Loess - History of Research

History of Research

The term “Löß” was first described in Central Europe by Karl Cäsar von Leonhard (1823-1824) who reported yellowish brown, silty deposits along the Rhine valley near Heidelberg. Charles Lyell (1834) brought this term into widespread usage by observing similarities between loess and loess derivatives along the loess bluffs in the Rhine and Mississippi. At that time it was thought that the yellowish brown silt-rich sediment was of fluvial origin being deposited by the large rivers. It took until the end of the 19th century until the aeolian origin of loess was recognized (Virlet D'Aoust 1857), especially the convincing observations of loess in China by Ferdinand von Richthofen's (1878). A tremendous number of papers have been published since then, focusing on the formation of loess and on loess/palaeosol sequences as archives of climate and environment change.

Much effort was put into the setting up of regional and local loess stratigraphies and their correlation (Kukla 1970, 1975, 1977). But even the chronostratigraphical position of the last interglacial soil correlating to marine isotope substage 5e has been a matter of debate, owing to the lack of robust and reliable numerical dating, as summarized for example in Zöller et al. (1994) and Frechen, Horváth & Gábris (1997) for the Austrian and Hungarian loess stratigraphy, respectively.

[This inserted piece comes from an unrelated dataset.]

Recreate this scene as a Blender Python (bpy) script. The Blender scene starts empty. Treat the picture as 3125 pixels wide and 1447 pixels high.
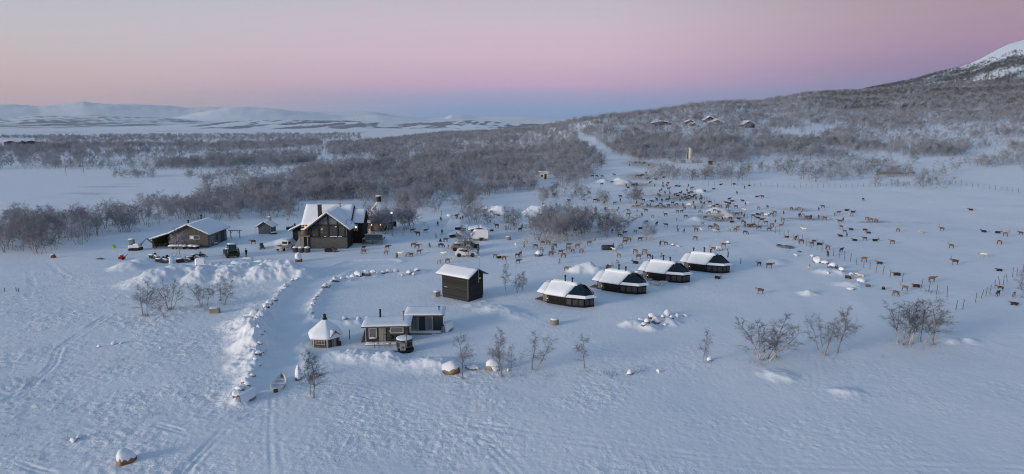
import bpy, bmesh, math, random
import numpy as np
from mathutils import Vector, Matrix

R = math.radians
scene = bpy.context.scene
C = scene.collection
# ------------------------------------------------------------------ camera
FPX, W0, H0 = 2083.0, 3125.0, 1447.0          # focal length in photo pixels
HC = 28.0                                       # drone height above the yard
PITCH = math.atan((H0 / 2 - 370.0) / FPX)       # horizon lies at row 370 of the photo
cam_d = bpy.data.cameras.new('camera')
cam_d.sensor_fit = 'HORIZONTAL'
cam_d.sensor_width = 36.0
cam_d.lens = 36.0 * FPX / W0
cam_d.clip_start = 1.0
cam_d.clip_end = 60000.0
cam = bpy.data.objects.new('camera', cam_d)
cam.location = (0, 0, HC)
cam.rotation_euler = (math.pi / 2 - PITCH, 0, 0)
C.objects.link(cam)
scene.camera = cam
# ------------------------------------------------------------------ sky
SUN_EL, SUN_AZ = R(9.0), R(-122.0)              # azimuth from +Y (view axis), clockwise positive
world = bpy.data.worlds.new('World')
scene.world = world
world.use_nodes = True
wn, wl = world.node_tree.nodes, world.node_tree.links
wn.clear()


def wnode(t, **k):
    n = wn.new(t)
    for a, b in k.items():
        setattr(n, a, b)
    return n


def srgb(r, g, b):
    f = lambda c: (c / 255 / 12.92) if c <= 10.3 else ((c / 255 + 0.055) / 1.055) ** 2.4
    return (f(r), f(g), f(b), 1.0)


def ramp(node, stops, interp='EASE'):
    cr = node.color_ramp
    cr.interpolation = interp
    while len(cr.elements) > 1:
        cr.elements.remove(cr.elements[-1])
    cr.elements[0].position = stops[0][0]
    cr.elements[0].color = stops[0][1]
    for p_, c_ in stops[1:]:
        e = cr.elements.new(p_)
        e.color = c_


tc = wnode('ShaderNodeTexCoord')
sep = wnode('ShaderNodeSeparateXYZ')
wl.new(tc.outputs['Generated'], sep.inputs[0])
# elevation 0..1 for 0..20 degrees (sine)
mr = wnode('ShaderNodeMapRange')
mr.inputs['From Min'].default_value = 0.0
mr.inputs['From Max'].default_value = math.sin(R(20))
wl.new(sep.outputs['Z'], mr.inputs['Value'])
D20 = lambda d: math.sin(R(d)) / math.sin(R(20))
r_l, r_c, r_r = (wnode('ShaderNodeValToRGB') for _ in range(3))
ramp(r_l, [(0.0, srgb(176, 168, 184)), (D20(0.8), srgb(196, 172, 178)), (D20(1.9), srgb(205, 178, 180)), (D20(3.6), srgb(206, 186, 188)),
           (D20(6.0), srgb(200, 193, 199)), (D20(9.6), srgb(184, 192, 204)), (1.0, srgb(150, 170, 200))], 'LINEAR')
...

Since the 1980s, thermoluminescence (TL), optically stimulated luminescence (OSL) and infrared stimulated luminescence (IRSL) dating are available providing the possibility for dating the time of loess (dust) deposition, i.e. the time elapsed since the last exposure of the mineral grains to daylight. During the past decade luminescence dating has significantly improved by new methodological improvements, especially the development of single aliquot regenerative (SAR) protocols (Murray & Wintle 2000) resulting in reliable ages (or age estimates) with an accuracy of up to 5 and 10% for the last glacial record. More recently luminescence dating has also become a robust dating technique for penultimate and antepenultimate glacial loess (e.g. Thiel et al. 2011, Schmidt et al. 2011) allowing for a reliable correlation of loess/palaeosol sequences for at least the last two interglacial/glacial cycles throughout Europe and the Northern Hemisphere (Frechen 2011). Furthermore, the numerical dating provides the basis for quantitative loess research applying more sophisticated methods to determine and understand high-resolution proxy data, such as the palaeodust content of the atmosphere, variations of the atmospheric circulation patterns and wind systems, palaeoprecipitation and palaeotemperature.